§ **Provided data**:
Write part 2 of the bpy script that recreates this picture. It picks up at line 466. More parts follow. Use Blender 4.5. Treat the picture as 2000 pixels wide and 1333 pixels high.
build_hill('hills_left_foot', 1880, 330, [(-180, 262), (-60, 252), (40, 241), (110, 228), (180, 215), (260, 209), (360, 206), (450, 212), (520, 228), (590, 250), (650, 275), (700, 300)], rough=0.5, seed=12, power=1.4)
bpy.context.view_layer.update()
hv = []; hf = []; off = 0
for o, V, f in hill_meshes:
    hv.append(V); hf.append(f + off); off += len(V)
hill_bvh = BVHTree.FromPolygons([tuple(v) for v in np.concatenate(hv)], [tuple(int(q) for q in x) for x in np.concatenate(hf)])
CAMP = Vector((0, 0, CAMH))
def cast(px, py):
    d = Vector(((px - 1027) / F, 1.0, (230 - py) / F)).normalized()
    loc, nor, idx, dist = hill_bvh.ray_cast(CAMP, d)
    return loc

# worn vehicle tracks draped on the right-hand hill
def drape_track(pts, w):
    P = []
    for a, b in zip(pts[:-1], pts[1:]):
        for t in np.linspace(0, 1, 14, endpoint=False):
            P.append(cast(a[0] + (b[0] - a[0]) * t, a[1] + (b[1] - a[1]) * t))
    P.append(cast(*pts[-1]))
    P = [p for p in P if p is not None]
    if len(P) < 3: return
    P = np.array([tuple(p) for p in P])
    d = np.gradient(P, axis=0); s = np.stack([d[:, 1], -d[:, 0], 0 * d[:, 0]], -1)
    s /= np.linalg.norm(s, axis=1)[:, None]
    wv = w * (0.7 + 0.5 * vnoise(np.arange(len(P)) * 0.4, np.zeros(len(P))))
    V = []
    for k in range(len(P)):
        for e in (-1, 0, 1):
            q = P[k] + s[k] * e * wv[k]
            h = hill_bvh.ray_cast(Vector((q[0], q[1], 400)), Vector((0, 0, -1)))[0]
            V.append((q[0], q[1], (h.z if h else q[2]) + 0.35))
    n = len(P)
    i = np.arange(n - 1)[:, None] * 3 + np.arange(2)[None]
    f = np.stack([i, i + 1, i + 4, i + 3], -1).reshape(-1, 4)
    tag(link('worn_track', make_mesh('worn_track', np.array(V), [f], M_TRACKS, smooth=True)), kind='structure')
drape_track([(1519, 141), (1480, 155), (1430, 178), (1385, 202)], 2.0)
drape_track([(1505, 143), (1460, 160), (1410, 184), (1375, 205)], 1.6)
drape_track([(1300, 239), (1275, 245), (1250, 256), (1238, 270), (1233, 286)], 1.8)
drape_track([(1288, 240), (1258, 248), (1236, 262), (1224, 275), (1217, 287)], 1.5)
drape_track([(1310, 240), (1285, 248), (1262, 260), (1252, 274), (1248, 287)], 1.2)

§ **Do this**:
Transcribe the data. Leave every line exactly as it is.

§ **Answer for the task**:
Write part 2 of the bpy script that recreates this picture. It picks up at line 466. More parts follow. Use Blender 4.5. Treat the picture as 2000 pixels wide and 1333 pixels high.
build_hill('hills_left_foot', 1880, 330, [(-180, 262), (-60, 252), (40, 241), (110, 228), (180, 215), (260, 209), (360, 206), (450, 212), (520, 228), (590, 250), (650, 275), (700, 300)], rough=0.5, seed=12, power=1.4)
bpy.context.view_layer.update()
hv = []; hf = []; off = 0
for o, V, f in hill_meshes:
    hv.append(V); hf.append(f + off); off += len(V)
hill_bvh = BVHTree.FromPolygons([tuple(v) for v in np.concatenate(hv)], [tuple(int(q) for q in x) for x in np.concatenate(hf)])
CAMP = Vector((0, 0, CAMH))
def cast(px, py):
    d = Vector(((px - 1027) / F, 1.0, (230 - py) / F)).normalized()
    loc, nor, idx, dist = hill_bvh.ray_cast(CAMP, d)
    return loc

# worn vehicle tracks draped on the right-hand hill
def drape_track(pts, w):
    P = []
    for a, b in zip(pts[:-1], pts[1:]):
        for t in np.linspace(0, 1, 14, endpoint=False):
            P.append(cast(a[0] + (b[0] - a[0]) * t, a[1] + (b[1] - a[1]) * t))
    P.append(cast(*pts[-1]))
    P = [p for p in P if p is not None]
    if len(P) < 3: return
    P = np.array([tuple(p) for p in P])
    d = np.gradient(P, axis=0); s = np.stack([d[:, 1], -d[:, 0], 0 * d[:, 0]], -1)
    s /= np.linalg.norm(s, axis=1)[:, None]
    wv = w * (0.7 + 0.5 * vnoise(np.arange(len(P)) * 0.4, np.zeros(len(P))))
    V = []
    for k in range(len(P)):
        for e in (-1, 0, 1):
            q = P[k] + s[k] * e * wv[k]
            h = hill_bvh.ray_cast(Vector((q[0], q[1], 400)), Vector((0, 0, -1)))[0]
            V.append((q[0], q[1], (h.z if h else q[2]) + 0.35))
    n = len(P)
    i = np.arange(n - 1)[:, None] * 3 + np.arange(2)[None]
    f = np.stack([i, i + 1, i + 4, i + 3], -1).reshape(-1, 4)
    tag(link('worn_track', make_mesh('worn_track', np.array(V), [f], M_TRACKS, smooth=True)), kind='structure')
drape_track([(1519, 141), (1480, 155), (1430, 178), (1385, 202)], 2.0)
drape_track([(1505, 143), (1460, 160), (1410, 184), (1375, 205)], 1.6)
drape_track([(1300, 239), (1275, 245), (1250, 256), (1238, 270), (1233, 286)], 1.8)
drape_track([(1288, 240), (1258, 248), (1236, 262), (1224, 275), (1217, 287)], 1.5)
drape_track([(1310, 240), (1285, 248), (1262, 260), (1252, 274), (1248, 287)], 1.2)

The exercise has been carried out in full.